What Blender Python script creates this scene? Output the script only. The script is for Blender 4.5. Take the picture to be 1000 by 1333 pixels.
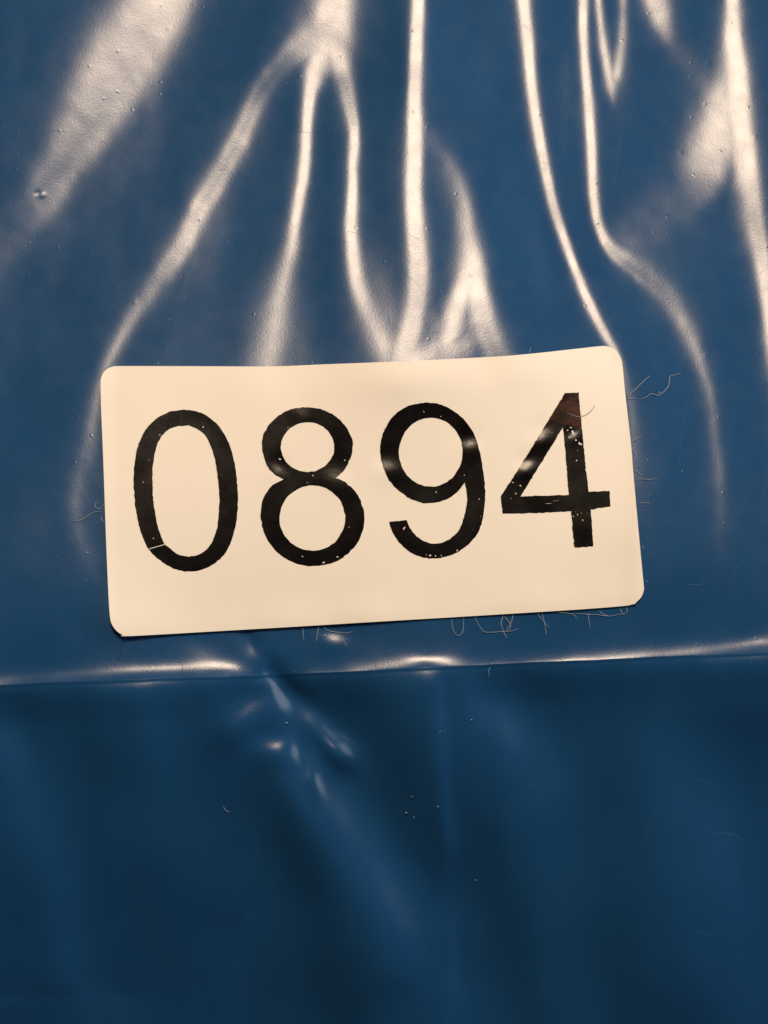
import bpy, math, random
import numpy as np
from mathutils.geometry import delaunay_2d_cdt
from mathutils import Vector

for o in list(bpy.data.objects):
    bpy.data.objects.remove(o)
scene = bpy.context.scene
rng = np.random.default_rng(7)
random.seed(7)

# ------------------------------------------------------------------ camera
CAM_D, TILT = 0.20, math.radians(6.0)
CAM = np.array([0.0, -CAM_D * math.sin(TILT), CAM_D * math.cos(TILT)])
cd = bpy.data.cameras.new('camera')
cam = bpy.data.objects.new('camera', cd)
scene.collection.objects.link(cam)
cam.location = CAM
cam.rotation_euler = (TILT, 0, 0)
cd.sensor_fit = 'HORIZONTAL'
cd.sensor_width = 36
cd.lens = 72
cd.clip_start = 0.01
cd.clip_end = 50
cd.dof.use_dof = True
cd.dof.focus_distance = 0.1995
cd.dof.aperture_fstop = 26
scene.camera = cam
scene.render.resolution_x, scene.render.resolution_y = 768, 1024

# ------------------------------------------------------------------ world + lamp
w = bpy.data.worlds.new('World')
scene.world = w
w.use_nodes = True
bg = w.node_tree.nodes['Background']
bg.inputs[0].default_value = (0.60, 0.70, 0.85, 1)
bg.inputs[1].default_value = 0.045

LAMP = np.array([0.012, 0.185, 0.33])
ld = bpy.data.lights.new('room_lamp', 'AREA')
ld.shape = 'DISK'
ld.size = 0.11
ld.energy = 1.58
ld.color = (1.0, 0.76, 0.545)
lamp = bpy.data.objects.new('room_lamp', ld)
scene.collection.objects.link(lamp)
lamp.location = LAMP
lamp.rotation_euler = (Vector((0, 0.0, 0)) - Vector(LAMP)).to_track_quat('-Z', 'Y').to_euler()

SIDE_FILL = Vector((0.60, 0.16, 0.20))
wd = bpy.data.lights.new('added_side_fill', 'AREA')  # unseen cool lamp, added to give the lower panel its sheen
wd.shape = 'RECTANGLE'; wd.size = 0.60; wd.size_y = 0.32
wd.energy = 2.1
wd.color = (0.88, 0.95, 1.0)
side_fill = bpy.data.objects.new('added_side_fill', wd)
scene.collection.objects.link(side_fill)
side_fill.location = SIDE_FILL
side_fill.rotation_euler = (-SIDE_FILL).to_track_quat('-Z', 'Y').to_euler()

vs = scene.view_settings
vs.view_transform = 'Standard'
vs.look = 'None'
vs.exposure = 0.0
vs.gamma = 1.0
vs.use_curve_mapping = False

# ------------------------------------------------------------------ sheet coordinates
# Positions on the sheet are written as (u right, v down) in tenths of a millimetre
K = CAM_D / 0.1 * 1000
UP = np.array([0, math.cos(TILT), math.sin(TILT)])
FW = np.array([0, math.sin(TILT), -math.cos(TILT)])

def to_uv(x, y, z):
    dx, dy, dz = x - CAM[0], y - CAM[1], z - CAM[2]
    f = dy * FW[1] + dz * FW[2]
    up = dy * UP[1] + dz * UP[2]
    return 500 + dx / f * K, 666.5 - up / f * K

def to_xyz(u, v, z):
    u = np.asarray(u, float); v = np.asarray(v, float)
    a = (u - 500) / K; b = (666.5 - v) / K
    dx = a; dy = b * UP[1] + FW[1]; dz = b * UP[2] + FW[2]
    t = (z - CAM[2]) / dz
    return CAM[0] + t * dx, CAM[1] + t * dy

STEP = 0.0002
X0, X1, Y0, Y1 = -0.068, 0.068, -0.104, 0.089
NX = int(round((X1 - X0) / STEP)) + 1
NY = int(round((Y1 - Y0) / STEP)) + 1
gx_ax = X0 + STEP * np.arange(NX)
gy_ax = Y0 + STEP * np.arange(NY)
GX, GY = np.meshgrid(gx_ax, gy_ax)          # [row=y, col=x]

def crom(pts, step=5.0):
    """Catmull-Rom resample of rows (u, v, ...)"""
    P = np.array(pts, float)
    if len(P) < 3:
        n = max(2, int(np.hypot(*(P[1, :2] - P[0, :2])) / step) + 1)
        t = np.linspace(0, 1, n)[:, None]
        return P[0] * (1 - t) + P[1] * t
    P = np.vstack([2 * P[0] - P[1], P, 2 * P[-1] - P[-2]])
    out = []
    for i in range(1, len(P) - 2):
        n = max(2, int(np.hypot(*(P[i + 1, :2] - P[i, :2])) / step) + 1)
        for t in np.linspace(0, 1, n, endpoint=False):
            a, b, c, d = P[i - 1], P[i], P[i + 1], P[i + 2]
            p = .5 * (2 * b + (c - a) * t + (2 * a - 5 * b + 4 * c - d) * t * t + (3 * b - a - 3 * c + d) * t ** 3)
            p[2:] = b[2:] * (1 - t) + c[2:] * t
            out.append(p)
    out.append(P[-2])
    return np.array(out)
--
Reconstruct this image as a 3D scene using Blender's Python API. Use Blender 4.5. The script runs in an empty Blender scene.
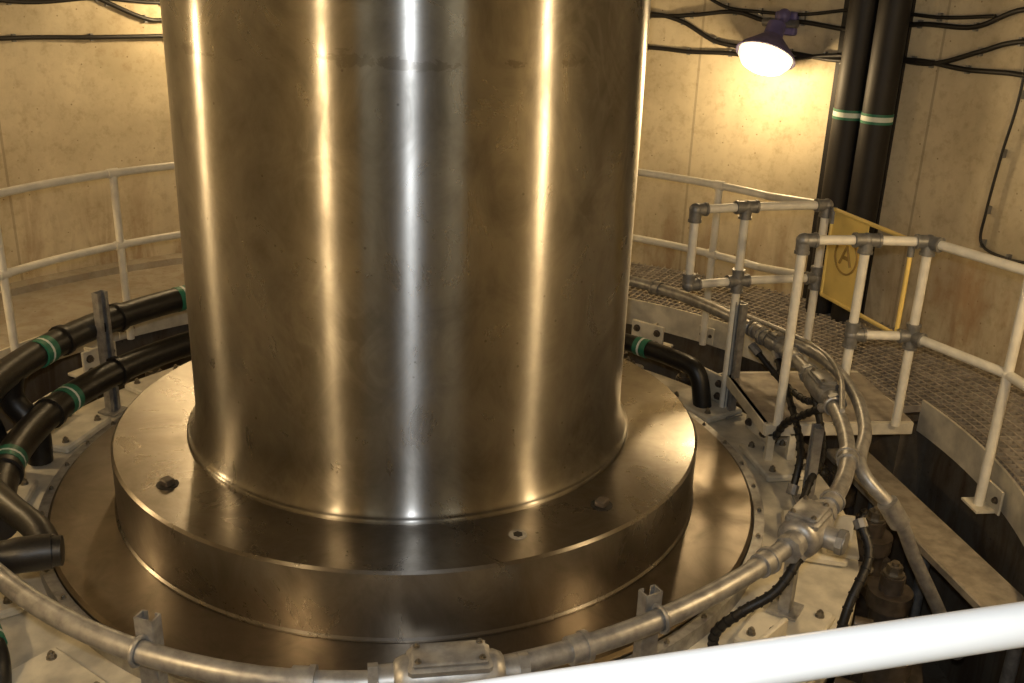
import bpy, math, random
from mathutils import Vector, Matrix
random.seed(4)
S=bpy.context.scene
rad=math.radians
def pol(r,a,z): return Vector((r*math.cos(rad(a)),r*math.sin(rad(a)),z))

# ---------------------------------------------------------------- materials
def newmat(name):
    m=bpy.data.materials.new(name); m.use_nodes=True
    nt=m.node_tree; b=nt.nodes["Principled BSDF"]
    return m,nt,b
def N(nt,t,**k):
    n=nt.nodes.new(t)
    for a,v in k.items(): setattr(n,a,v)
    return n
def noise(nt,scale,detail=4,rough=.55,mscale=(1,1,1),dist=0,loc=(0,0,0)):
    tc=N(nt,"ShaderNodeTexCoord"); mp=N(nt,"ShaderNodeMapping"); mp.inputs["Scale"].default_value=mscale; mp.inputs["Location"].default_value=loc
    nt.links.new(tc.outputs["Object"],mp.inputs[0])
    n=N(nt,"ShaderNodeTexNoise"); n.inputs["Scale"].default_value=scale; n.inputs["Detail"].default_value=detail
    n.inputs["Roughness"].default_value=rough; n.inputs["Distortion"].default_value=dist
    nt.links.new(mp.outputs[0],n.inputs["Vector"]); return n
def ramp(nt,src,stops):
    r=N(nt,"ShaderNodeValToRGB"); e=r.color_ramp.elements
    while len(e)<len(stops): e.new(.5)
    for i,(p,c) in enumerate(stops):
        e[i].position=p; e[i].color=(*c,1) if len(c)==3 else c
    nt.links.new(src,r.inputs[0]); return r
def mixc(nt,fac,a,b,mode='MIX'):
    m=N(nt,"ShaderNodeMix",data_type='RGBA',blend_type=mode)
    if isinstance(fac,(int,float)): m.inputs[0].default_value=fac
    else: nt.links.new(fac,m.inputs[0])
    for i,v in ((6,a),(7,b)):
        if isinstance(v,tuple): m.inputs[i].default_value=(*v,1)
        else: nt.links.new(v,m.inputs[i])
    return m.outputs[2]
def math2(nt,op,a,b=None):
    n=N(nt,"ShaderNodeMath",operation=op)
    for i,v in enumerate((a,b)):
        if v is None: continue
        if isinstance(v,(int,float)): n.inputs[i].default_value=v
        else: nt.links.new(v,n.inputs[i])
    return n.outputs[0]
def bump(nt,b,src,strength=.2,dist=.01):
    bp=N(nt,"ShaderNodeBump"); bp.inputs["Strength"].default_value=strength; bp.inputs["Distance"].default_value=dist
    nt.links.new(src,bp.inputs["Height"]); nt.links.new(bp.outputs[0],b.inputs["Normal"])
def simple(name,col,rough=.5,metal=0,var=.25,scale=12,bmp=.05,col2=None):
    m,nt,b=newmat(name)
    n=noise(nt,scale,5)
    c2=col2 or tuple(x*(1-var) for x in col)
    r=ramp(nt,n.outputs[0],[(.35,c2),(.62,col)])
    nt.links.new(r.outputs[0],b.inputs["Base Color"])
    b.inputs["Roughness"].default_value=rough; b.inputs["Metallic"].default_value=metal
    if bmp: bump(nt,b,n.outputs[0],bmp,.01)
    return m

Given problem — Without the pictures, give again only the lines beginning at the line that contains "What Blender Python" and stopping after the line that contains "random.seed(7)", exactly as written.

Exercise result —
What Blender Python script creates this scene? Output the script only. The script is for Blender 4.5. Take the picture to be 1000 by 1333 pixels.
import bpy, math, random
import numpy as np
from mathutils.geometry import delaunay_2d_cdt
from mathutils import Vector

for o in list(bpy.data.objects):
    bpy.data.objects.remove(o)
scene = bpy.context.scene
rng = np.random.default_rng(7)
random.seed(7)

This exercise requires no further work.